El pasado 6 de junio fallecía en Murcia José María Tomás y Soriano. No me importa reconocer la profunda emoción que sentí cuando por expreso deseo de la directora de LA OPINIÓN se me pidió escribir un obituario sobre el hermano pequeño de mi padre. Entre lágrimas, un sinfín de sentimientos y entrañables recuerdos familiares. Pasión de ánimo confortada al evocar la cariñosa sonrisa de mi tío, su trato atento y cordial, rebosante de alma, corazón y vida. Ha mantenido su natural, sencillo, generoso, noble y elegante modo de ser hasta la muerte: sin hacer ruido, sin molestar –como él quería– y, sin lugar a duda, abrazado por el Santísimo Cristo del Refugio, de ahí la paz gozosa de su semblante. Su vida ha sido como un concierto extraordinario de bonhomía. «Por sus frutos los conoceréis»... diez hijos y racimos de nietos y biznietos.

Sobre un extenso pentagrama: fe, familia, amistad, trabajo y apostolado en clave de Dios. Sus descendientes siempre entonan la misma canción: «Dame la fe de mis padres, es vida para mí». Detrás de un gran hombre, una gran mujer, mi tía Mari Juana. El amor es como el vino, el que bebe ríe y llora, cuando el hombre se enamora ríe y llora y algo más. ¡Qué bonito querer así! Bajo la protección de Nuestra Señora de los Desamparados de Valencia, la Virgen del Castillo de Yecla y Nuestra Señora de la Fuensanta en Murcia.
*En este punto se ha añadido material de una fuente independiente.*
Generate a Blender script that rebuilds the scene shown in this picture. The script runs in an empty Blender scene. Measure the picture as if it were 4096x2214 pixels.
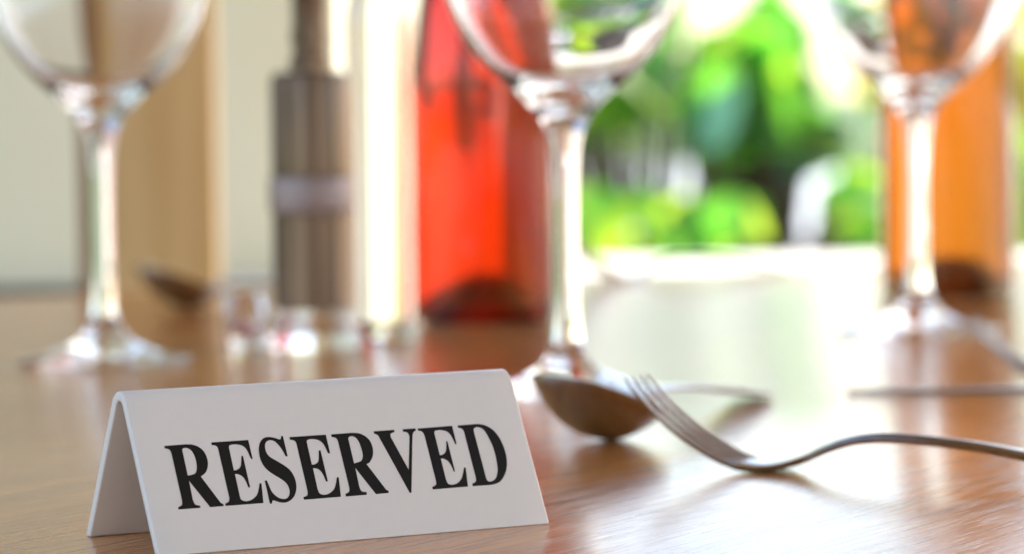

A lo largo de tan extenso pentagrama quedan muchas notas –con sus espacios, silencios y sostenidos– de una vida longeva. Apenas he mostrado algunas de ellas. Ante la muerte de un ser tan querido, también son muchas las palabras suspendidas en la intimidad de cada corazón. Quiero destacar la palabra ´hermano´ con todas sus connotaciones. Con José María, el pequeño de catorce, ha concluido para los Tomás, la generación de nuestros mayores. Familia, amigos y conocidos tenemos un ejemplo cercano para coger el testigo de una vida según el querer de Dios. Como suave susurro me parece oír el habitual y cariñoso saludo de mi tío «¡Bonica!». Las alegrías y las tristezas se funden en una misma canción: «silencio, que están durmiendo los nardos y las azucenas, no quiero que sepan mis penas, porque si me ven llorando morirán. Silencio...».